I of course remember the Rosenak column as well, but I think that issue is only close to our topic and does not touch the core of the matter itself. The Rosenak issue is useful for taking on the sociology and gender-studies departments, insofar as they do not analyze and classify, edit and organize, but are engaged in producing ideological pamphlets per se (at least according to the accepted stereotype…). But if we still believe in the possibility of philosophy, as the presentation of arguments that carry logic and the pitting of them against one another, comparing systems of thought and raising points of similarity and difference, then that is certainly a legitimate task for the philosopher in academia. And so the question emerges again: is there room only for the historical method, or also for substantive study that discusses positions on their own merits? And assuming there is room for such analysis, what are the basic assumptions on which it stands? How can one ground a position that sees the philosopher as a person whose ideas managed to rise above his time and place and touch eternity?
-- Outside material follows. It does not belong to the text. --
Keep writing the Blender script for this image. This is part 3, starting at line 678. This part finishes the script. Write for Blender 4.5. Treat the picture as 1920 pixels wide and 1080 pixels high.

What do you think about that?

Michi (2017-05-12)

I answered all of that. I don’t understand what wasn’t clear. An academic is supposed to analyze the views of different thinkers. That can be done from their content, and it can be done using context. Clearly, systematic, comprehensive, large-scale research will require both of those aspects. But none of this has anything to do with adopting a position. An academic is not supposed to have a position (in his academic capacity). And that is exactly the content of my article about Rosenak. Or else I really am not understanding your point.
By the way, that column does not take on those departments, but rather Rosenak’s approach and that of his colleagues. The column supports the objective approach (philological-historical), and that is what I wrote to you here.